Monday, Aug. 02, 1976

Warming Up to Jimmy

Four years ago, the very name McGovern sent shudders through the American business community and drove executives almost unanimously into the Nixon camp. Now, the name of Jimmy Carter is stirring a totally different reaction. This early in the campaign, Carter already is picking up a few business votes--including that of Henry Ford II, chairman of Ford Motor--and has got most businessmen at least to regard him without animosity. Says Seattle Investment Banker Robert Block: "People no longer seem to equate Democrats with doomsday."

More than anything else, it is Carter's personality and style that cause businessmen to warm to him as they rarely do to a Democrat. "Nobody knows what a President is going to do," says John Bunting, chairman of Philadelphia's First Pennsylvania Bank and an early Carter fund raiser, though he is an independent. "You are always betting on the person." United Air Lines Chairman Edward Carlson, long a fan of President Ford's, finds Carter a "pretty impressive individual" because of the management talents displayed by his long climb from obscurity to the nomination. Des Moines Department Store Executive Charles Dutchin thinks Carter "is going to lead rather than be led."
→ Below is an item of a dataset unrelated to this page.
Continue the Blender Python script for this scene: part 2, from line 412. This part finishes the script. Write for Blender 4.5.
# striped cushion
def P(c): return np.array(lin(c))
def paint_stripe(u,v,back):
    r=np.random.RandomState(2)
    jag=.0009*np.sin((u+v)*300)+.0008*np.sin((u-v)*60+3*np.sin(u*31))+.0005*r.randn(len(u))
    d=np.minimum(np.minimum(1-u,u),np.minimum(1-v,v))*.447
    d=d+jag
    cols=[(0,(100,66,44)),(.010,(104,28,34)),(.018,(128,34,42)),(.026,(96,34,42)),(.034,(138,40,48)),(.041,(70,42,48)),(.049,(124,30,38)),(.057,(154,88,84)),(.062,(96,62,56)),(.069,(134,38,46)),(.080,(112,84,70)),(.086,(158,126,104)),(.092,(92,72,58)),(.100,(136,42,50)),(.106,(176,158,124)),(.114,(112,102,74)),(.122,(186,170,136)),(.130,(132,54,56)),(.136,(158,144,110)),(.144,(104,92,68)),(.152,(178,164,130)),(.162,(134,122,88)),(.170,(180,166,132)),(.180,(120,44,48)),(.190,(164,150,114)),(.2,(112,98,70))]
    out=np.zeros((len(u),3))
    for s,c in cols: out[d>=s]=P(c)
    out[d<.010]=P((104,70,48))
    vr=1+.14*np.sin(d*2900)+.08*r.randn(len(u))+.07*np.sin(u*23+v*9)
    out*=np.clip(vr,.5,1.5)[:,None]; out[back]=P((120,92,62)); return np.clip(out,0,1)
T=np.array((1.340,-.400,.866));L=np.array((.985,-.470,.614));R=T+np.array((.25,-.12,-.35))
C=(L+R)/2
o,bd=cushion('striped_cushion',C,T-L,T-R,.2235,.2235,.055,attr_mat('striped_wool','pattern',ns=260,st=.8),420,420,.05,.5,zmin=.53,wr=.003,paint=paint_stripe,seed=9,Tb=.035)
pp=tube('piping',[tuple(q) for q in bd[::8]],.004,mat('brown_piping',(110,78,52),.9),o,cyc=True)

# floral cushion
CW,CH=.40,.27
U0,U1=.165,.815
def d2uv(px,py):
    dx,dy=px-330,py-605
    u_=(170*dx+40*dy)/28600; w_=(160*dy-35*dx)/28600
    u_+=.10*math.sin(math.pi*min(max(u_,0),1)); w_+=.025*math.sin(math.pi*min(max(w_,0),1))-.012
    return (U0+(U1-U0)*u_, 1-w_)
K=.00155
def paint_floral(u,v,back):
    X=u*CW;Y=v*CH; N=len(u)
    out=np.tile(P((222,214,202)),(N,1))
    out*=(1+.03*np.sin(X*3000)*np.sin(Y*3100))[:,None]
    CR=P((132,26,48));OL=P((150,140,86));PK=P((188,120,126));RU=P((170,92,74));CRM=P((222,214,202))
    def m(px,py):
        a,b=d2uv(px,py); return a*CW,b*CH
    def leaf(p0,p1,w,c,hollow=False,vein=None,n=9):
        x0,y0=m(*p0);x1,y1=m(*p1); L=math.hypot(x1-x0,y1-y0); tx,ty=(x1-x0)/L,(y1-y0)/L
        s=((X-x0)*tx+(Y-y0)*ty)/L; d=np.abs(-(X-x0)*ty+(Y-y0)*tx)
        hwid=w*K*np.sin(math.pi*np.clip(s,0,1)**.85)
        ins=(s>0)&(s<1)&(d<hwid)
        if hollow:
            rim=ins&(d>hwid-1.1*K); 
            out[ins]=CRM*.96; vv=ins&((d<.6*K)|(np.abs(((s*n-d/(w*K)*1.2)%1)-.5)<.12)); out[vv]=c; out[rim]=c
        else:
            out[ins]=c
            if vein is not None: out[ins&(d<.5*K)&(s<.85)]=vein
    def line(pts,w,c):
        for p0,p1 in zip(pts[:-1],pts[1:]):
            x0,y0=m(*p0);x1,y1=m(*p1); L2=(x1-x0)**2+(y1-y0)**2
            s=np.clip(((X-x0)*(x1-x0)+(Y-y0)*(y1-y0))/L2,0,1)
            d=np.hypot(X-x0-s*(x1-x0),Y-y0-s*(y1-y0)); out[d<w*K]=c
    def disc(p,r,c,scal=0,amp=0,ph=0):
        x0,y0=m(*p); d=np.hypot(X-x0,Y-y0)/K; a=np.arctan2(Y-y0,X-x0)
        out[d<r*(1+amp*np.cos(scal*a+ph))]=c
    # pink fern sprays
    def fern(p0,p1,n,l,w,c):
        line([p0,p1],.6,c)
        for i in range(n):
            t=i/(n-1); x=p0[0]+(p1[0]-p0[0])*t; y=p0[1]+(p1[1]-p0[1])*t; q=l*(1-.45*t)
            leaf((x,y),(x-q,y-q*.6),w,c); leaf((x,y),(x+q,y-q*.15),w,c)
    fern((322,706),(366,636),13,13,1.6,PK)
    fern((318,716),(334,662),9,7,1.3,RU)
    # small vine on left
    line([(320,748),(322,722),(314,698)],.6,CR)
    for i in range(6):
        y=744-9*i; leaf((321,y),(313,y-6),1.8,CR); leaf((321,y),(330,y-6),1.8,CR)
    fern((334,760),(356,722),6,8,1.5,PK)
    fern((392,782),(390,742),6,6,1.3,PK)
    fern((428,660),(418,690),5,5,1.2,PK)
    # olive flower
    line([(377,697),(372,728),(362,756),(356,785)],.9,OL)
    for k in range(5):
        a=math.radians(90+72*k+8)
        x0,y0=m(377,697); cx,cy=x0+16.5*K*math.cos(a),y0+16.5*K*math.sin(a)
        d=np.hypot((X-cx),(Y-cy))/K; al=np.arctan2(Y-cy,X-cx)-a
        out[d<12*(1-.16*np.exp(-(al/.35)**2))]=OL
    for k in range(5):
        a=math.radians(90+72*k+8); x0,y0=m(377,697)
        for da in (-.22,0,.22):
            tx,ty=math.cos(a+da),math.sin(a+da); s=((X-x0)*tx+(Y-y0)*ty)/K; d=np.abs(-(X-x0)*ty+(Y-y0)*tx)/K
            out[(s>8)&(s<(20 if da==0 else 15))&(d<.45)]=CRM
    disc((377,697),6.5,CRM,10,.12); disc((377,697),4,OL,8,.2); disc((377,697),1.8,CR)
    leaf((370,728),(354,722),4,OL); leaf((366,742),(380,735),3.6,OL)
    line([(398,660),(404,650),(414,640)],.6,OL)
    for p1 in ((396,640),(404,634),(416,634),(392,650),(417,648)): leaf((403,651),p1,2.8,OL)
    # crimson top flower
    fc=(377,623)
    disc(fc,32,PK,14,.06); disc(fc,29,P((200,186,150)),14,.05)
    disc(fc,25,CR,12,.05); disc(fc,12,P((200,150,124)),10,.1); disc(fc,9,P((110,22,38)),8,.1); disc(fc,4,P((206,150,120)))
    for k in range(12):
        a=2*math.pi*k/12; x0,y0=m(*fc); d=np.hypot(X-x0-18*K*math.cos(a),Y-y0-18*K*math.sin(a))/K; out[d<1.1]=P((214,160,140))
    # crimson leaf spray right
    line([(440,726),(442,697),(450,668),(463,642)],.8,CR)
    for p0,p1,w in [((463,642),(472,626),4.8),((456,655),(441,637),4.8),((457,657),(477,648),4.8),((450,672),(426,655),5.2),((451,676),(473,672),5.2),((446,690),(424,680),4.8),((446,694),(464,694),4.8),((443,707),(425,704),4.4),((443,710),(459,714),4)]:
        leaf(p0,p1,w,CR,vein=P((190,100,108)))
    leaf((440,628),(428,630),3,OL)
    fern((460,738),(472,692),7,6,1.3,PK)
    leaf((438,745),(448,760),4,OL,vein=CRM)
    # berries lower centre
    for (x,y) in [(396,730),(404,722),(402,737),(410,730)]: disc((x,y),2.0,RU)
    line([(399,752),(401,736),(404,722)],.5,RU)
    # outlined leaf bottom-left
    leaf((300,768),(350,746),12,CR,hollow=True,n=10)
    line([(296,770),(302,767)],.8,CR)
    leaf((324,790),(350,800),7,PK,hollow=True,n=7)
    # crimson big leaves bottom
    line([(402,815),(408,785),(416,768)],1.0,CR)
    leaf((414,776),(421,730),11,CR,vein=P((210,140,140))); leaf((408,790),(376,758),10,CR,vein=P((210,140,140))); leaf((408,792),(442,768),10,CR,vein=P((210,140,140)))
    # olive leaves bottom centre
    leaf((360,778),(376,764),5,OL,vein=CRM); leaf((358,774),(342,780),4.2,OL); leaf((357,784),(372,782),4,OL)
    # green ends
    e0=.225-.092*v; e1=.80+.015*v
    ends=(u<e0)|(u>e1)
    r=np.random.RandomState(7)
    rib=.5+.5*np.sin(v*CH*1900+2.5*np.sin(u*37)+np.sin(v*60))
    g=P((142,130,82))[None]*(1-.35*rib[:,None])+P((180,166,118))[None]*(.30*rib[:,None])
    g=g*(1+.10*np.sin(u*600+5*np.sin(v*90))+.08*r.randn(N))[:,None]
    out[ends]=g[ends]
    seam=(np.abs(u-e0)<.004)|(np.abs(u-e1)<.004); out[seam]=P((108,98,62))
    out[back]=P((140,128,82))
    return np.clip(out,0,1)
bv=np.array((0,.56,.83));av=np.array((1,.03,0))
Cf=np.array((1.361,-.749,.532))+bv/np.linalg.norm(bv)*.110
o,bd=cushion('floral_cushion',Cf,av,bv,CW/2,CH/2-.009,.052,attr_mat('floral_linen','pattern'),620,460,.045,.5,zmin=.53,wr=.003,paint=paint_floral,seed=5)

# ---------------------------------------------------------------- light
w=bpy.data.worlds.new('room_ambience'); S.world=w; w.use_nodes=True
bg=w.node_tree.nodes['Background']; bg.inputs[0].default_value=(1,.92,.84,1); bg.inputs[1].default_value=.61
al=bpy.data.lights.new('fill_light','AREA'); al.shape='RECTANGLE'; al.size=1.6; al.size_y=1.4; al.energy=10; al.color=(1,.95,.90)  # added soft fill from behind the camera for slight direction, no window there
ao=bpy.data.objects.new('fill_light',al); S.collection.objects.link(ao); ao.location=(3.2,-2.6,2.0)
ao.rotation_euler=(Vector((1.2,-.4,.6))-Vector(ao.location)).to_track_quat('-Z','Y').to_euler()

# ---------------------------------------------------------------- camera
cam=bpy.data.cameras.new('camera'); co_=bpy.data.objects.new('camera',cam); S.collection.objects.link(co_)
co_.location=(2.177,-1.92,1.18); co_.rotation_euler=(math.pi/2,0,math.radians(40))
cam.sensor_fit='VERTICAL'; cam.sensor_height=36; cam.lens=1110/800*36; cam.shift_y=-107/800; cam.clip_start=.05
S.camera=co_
Carter scores best with those businessmen who meet him face to face. Last week three Carter supporters--Henry Ford, who does not identify himself with either party, and Democrats Edgar Bronfman, chairman of Seagram Co., and J. Paul Austin, chairman of Coca-Cola--threw a meet-Jimmy lunch at Manhattan's "21" Club-and invited 49 of their colleagues. Carter assured the assembled executives that he favors "a minimum of interference of the Federal Government in free enterprise," and stressed his receptivity to criticism and advice. He also said he "would not do anything to minimize" the investment activities of multinational corporations. "I think I could feel comfortable with him," said David Mahoney, chairman of Norton Simon, after the lunch. "And for an avowed Republican, that's progress." Lehman Bros. Chairman Peter Petersen, who was briefly a member of the Nixon Cabinet, and Pan American Chief Executive William Seawell, also a Republican, were among other guests who found Carter impressive.

Waiting and Weighing. One big reason for Carter's acceptability to many businessmen is his success in resisting political pigeonholing. Allied Chemical Chairman (and former Commerce Secretary) John Connor, an early Carterite, finds the Georgian "somewhat on the liberal side. I think we need a liberal President to work with the Democratic Congress." Says Bell & Howell Chairman Donald Frey, a Republican: "I have a gut feeling that Carter is fundamentally conservative."

Precisely this protean quality, however, causes many businessmen to take a wait-and-see position. Says Philip Bogue, president of the Portland (Ore.) Chamber of Commerce and a Republican: "I think there is a more positive attitude here that businessmen could live with a Democrat in the White House--assuming Carter clarifies some of his positions."

Actually, Carter has been about as specific on economic issues as presidential candidates usually get (TIME, June 28). What businessmen who fault him for vagueness may really mean is that, though they like him personally, his views are liberal enough to make them uneasy. Most important, Carter has made it clear that his top priority would be reducing unemployment, primarily through Government stimulation of the economy. That stress wins approval from some executives, prominently including Bronfman, who believe that the Ford Administration has been lackadaisical in accepting high unemployment. But Carter's position worries other executives, who fear that the Democratic nominee is not sufficiently alert to the danger that an all-out drive to cut joblessness could spark runaway inflation.

Executives are also uneasy about Carter's pledges to embark on ambitious --and expensive--social programs like national health insurance. Carter stressed at his lunch with businessmen last week that he would take at least a year after he enters the White House to fill in the details of his promise to overhaul the nation's tax code. Still, some executives cannot suppress the feeling that he intends to place too big a burden on corporations and rich individuals. Such tax policies, says Richard D. Hill, chairman of the First National Bank of Boston, "mean discouraging investment."

Some businessmen see Carter's choice of a running mate as a sign of depressing liberalism. "Mondale strongly defuses my interest in Carter," says Robert A. Charpie, president of Boston's Cabot Corp., an investment house. Republican Dillard Munford, head of an Atlanta retailing conglomerate, regards Mondale as a "captive of the unions."

Still, most businessmen are giving Carter the benefit of the doubt for now. On Wall Street, for example, Carter is seen as the least threatening Democrat in years. Says Gary Helms, portfolio strategist for L.F. Rothschild & Co.: "I think the plants are out there burping, and I don't think Carter in his first hundred days will do anything to change that." Many businessmen agree and look forward to a Carter-Ford race as an almost ideal choice between candidates, either of whom would be acceptable.

* Reporters lunching downstairs invited Faye West, proprietress of Faye's B-B-Q Villa, a restaurant in Americus, Ga., where the Carter family frequently dines. Mrs. West found 21's food good but the prices "just outrageous."